Desejo dirigir uma palavra de afectuosa saudação e felicitações sinceras aos neo-Sacerdotes presentes nesta Audiência e pertencentes a várias Nações.

Menciono de modo particular os neo-sacerdotes da diocese de Brescia, acompanhados dos seus Superiores e das suas famílias.

Caríssimos, oxalá a vossa vida seja sempre conforme à de Jesus Cristo, que vos tornou partícipes do dom admirável do Sacerdócio ministerial. A Igreja inteira olha para vós com expectativa trepidante e esperança serena, e eleva a Deus a sua fervorosa oração para que sejais sempre dignos e zelosos dispensadores dos mistérios de Deus. Para vós, para os vossos pais e para as pessoas que vos são queridas a minha Bênção Apostólica.

A uma peregrinação de Senigallia (Itália)

Saúdo também o grupo de sacerdotes da diocese de Senigallia que, juntamente com o seu Bispo, D. Odo Fusi-Pecci, vem concluir nos túmulos dos Apóstolos uma significativa peregrinação de fé e de comunhão. Caríssimos filhos, ao manifestar-vos a minha gratidão por este testemunho de adesão à Cátedra de Pedro, que o Pontífice Pio IX, filho ilustre da vossa Terra, ocupou dignamente em tempos atormentados, desejo exortar-vos a que imiteis as suas virtudes, esforçando-vos, de modo particular, por serdes também vós, como Ele, pastores segundo o coração de Cristo.

Uma saudação e parabéns, por fim, aos sacerdotes da diocese de Como que celebram o 38° aniversário de ordenação. A eles e a cada sacerdote aqui presente concedo, com particular afecto, a minha Bênção.

Aos vários grupos de Seminaristas

Não posso deixar de dirigir, nesta circunstância, a minha palavra de cordial saudação e de paterno encorajamento também aos Seminaristas que participam neste encontro.

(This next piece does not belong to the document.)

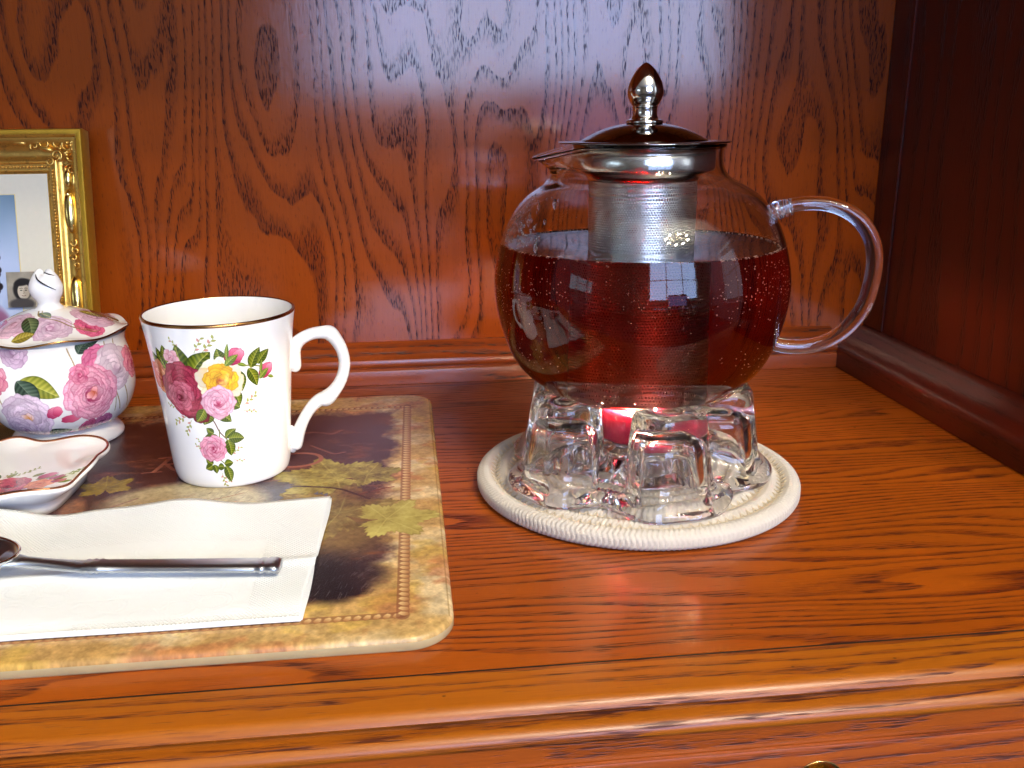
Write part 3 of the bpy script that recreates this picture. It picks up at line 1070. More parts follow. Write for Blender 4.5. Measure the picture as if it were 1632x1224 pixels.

Preparai-vos, caríssimos filhos, com grande empenho para alcançar o altíssimo ideal da vossa juventude e de toda a vossa vida. O Sacerdócio, para o qual fostes chamados, exige oração, meditação, estudo e sacrifício. Mas a alegria de servir o Senhor e de contribuir, de modo particular, para a edificação do Povo de Deus, cumulará em abundância os vossos corações, abertos e disponíveis ao convite de Jesus.

A todos vós a minha Bênção Apostólica

Aos Jovens

Dirijo agora uma cordialíssima saudação a todos os jovens, aos rapazes e às meninas que participam nesta Audiência. Caríssimos, as vossas fadigas escolares acabaram ou estão para acabar e as férias atendem-vos. É justo que descanseis e vos divirtais; mas o Papa recomenda-vos também que não esqueçais nunca os vossos compromissos religiosos. O cristão é sempre e em toda a parte cristão: em casa, na escola, no trabalho, no descanso, no divertimento. São Luís de Gonzaga, cuja festa celebraremos daqui a poucos dias, vos ajude a ser fiéis à vocação cristã. Com estes votos abençoo-vos de todo o coração.

Aos Doentes

A vós, Doentes, presentes neste encontro, e a todos aqueles que sofrem na corpo e na alma, gostaria de recordar, com profundo afecto, quanto era grande e comovente a predilecção de Jesus pelos que sofriam. Sabei levar com coragem a vossa cruz, juntamente com Jesus paciente, apoiados pela vossa fé e pelo vosso amor a Cristo. A minha Bênção, que concedo, a vós e aos vossos familiares e amigos, vos acompanhe.

Aos jovens Casais

Uma especial saudação também aos jovens Casais. Caríssimos, desejo ardentemente que o vosso amor recíproco, fortificado pelo Sacramento do Matrimónio, seja imperecível e que a vossa família nunca conheça a desconfiança, a impaciência e o egoísmo, mas seja sempre caracterizada por um compromisso generoso e uma harmonia serena.

O Senhor Jesus e Maria Santíssima tenham sempre o lugar de honra não só na vossa casa, mas também na vossa vida. Com este fim rezo por vós e abençoo-vos cordialmente.